— Start of RECORDS SHOWN —
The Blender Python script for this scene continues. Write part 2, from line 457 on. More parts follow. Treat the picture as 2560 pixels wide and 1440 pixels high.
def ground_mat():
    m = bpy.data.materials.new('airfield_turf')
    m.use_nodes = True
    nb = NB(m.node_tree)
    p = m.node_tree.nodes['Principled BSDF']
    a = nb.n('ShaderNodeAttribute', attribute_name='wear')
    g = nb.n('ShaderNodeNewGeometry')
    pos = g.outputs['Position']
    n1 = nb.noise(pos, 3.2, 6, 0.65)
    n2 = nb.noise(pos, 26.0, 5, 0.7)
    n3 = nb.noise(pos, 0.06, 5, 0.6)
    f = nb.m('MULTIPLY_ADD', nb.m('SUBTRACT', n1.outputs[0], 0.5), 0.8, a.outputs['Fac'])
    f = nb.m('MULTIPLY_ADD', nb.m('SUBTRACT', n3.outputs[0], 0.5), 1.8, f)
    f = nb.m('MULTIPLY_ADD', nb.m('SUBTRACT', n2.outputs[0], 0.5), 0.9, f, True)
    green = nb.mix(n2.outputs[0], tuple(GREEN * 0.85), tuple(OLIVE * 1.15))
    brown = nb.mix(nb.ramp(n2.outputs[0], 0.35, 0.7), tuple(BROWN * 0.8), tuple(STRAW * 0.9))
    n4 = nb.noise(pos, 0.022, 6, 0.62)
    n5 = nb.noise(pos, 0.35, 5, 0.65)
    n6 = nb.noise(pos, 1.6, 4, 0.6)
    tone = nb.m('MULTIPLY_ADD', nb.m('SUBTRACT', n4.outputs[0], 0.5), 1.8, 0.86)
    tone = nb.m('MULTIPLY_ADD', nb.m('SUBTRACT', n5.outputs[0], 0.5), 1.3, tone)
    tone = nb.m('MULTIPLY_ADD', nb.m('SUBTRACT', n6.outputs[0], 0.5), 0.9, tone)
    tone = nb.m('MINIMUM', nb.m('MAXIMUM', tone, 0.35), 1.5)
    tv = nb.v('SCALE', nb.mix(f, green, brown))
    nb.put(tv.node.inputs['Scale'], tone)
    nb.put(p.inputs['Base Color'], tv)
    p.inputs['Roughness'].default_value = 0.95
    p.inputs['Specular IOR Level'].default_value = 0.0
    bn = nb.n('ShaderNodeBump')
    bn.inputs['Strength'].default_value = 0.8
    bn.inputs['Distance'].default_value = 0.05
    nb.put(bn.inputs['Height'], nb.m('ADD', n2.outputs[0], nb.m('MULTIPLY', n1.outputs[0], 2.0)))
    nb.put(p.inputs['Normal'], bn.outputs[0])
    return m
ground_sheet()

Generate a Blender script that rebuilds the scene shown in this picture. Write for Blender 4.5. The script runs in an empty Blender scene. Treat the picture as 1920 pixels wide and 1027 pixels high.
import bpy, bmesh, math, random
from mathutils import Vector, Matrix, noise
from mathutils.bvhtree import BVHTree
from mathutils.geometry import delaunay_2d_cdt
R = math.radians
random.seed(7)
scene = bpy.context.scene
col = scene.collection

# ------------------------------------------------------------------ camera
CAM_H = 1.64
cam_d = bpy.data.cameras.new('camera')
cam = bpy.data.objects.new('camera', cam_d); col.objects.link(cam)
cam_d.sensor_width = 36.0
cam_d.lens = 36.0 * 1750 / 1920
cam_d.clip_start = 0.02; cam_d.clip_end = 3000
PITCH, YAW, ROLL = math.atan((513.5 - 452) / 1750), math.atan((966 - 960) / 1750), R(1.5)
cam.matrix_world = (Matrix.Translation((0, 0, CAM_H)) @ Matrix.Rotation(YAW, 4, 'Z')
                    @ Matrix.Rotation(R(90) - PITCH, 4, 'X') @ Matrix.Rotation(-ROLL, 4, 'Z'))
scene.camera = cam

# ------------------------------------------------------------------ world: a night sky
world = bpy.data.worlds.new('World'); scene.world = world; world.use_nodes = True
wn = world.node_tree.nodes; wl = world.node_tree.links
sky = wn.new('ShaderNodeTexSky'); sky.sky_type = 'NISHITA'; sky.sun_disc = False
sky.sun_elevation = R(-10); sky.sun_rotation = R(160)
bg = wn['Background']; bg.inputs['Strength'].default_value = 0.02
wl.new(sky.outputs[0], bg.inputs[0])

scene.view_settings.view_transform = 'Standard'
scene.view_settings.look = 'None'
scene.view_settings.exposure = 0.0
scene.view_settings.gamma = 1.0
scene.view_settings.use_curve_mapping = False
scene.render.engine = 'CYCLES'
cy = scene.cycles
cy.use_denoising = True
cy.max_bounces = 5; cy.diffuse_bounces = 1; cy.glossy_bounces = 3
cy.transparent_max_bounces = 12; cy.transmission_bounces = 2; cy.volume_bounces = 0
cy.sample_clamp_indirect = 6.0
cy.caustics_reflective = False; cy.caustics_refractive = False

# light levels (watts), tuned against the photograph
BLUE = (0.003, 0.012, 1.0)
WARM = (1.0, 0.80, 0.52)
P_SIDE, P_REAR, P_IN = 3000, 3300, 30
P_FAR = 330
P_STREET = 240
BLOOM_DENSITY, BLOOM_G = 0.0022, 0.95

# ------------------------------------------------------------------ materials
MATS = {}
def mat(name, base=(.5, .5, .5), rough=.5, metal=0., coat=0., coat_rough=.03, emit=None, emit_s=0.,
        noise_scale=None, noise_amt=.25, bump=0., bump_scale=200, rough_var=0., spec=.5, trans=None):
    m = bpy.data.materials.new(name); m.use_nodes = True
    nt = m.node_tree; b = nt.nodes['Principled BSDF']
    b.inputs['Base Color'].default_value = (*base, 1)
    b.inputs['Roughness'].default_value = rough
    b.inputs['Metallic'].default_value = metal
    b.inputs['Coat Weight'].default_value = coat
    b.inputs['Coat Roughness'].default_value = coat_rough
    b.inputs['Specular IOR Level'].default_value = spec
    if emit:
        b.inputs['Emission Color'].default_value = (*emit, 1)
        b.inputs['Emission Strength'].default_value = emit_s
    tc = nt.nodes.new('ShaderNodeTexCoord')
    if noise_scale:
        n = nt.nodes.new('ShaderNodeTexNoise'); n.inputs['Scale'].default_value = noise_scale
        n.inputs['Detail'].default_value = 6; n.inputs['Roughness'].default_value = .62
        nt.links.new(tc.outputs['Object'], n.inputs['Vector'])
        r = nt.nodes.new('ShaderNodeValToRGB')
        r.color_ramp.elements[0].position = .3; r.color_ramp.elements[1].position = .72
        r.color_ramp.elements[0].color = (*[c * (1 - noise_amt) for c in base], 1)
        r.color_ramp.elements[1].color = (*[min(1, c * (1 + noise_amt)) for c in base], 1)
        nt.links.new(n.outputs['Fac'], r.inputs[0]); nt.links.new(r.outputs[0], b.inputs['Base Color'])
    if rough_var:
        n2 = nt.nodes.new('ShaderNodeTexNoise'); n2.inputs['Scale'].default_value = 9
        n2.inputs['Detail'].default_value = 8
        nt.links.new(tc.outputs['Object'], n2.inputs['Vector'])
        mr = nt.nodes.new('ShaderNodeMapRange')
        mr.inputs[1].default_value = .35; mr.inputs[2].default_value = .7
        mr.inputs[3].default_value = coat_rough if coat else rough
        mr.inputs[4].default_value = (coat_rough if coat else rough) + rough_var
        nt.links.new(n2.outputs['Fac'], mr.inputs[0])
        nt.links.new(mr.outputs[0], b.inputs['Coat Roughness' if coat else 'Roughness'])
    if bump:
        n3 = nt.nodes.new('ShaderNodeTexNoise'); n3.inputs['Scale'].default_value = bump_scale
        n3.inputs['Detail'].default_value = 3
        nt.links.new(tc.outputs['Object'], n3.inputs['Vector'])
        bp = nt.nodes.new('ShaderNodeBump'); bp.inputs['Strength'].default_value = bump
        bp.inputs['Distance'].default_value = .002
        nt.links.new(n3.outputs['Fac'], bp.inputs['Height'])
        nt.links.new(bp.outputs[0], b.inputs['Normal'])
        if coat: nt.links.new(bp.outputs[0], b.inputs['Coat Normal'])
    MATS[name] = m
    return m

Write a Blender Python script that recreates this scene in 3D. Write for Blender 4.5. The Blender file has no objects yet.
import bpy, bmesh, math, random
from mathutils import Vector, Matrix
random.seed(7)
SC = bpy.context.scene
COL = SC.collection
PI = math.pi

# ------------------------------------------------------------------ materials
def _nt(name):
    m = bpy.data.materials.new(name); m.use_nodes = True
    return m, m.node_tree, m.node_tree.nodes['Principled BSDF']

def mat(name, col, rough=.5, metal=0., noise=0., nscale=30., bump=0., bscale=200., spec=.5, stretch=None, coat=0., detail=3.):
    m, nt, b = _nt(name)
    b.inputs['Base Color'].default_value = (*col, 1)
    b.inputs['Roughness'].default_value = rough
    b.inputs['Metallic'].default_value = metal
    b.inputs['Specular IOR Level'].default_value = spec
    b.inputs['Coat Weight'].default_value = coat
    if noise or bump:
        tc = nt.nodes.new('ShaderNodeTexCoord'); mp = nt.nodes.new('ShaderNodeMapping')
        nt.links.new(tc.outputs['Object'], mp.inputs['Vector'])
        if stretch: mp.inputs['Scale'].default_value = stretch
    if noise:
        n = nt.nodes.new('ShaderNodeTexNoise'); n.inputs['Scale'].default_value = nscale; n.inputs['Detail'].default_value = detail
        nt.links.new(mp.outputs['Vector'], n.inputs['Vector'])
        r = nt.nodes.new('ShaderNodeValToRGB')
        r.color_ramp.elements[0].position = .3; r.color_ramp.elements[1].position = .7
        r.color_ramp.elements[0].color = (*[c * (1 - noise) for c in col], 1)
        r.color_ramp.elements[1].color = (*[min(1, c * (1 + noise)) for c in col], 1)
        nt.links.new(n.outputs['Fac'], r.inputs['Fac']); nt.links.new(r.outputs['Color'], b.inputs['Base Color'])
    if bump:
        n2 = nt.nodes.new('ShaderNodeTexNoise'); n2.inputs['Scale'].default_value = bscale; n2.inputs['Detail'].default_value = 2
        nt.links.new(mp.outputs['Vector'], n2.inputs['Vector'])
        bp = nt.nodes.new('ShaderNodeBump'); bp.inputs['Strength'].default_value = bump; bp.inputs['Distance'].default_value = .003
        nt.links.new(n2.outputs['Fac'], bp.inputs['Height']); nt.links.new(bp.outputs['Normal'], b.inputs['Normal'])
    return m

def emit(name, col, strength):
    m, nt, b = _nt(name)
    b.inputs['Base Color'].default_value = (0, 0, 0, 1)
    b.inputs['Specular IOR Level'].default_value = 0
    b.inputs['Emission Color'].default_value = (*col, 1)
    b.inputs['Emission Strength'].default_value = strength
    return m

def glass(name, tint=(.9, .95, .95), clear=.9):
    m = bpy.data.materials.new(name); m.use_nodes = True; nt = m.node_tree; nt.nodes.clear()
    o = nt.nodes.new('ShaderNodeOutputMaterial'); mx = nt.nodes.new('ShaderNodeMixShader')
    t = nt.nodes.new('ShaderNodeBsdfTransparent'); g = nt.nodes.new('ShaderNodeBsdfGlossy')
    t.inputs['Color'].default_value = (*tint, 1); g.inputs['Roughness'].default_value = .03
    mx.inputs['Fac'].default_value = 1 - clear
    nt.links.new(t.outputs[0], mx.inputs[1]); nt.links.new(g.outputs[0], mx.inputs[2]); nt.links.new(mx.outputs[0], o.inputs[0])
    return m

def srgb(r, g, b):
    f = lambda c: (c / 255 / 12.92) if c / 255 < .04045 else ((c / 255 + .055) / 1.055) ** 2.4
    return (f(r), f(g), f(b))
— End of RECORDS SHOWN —
Show every line from the entries above in which the word "Blender" appears.

The Blender Python script for this scene continues. Write part 2, from line 457 on. More parts follow. Treat the picture as 2560 pixels wide and 1440 pixels high.
Generate a Blender script that rebuilds the scene shown in this picture. Write for Blender 4.5. The script runs in an empty Blender scene. Treat the picture as 1920 pixels wide and 1027 pixels high.
Write a Blender Python script that recreates this scene in 3D. Write for Blender 4.5. The Blender file has no objects yet.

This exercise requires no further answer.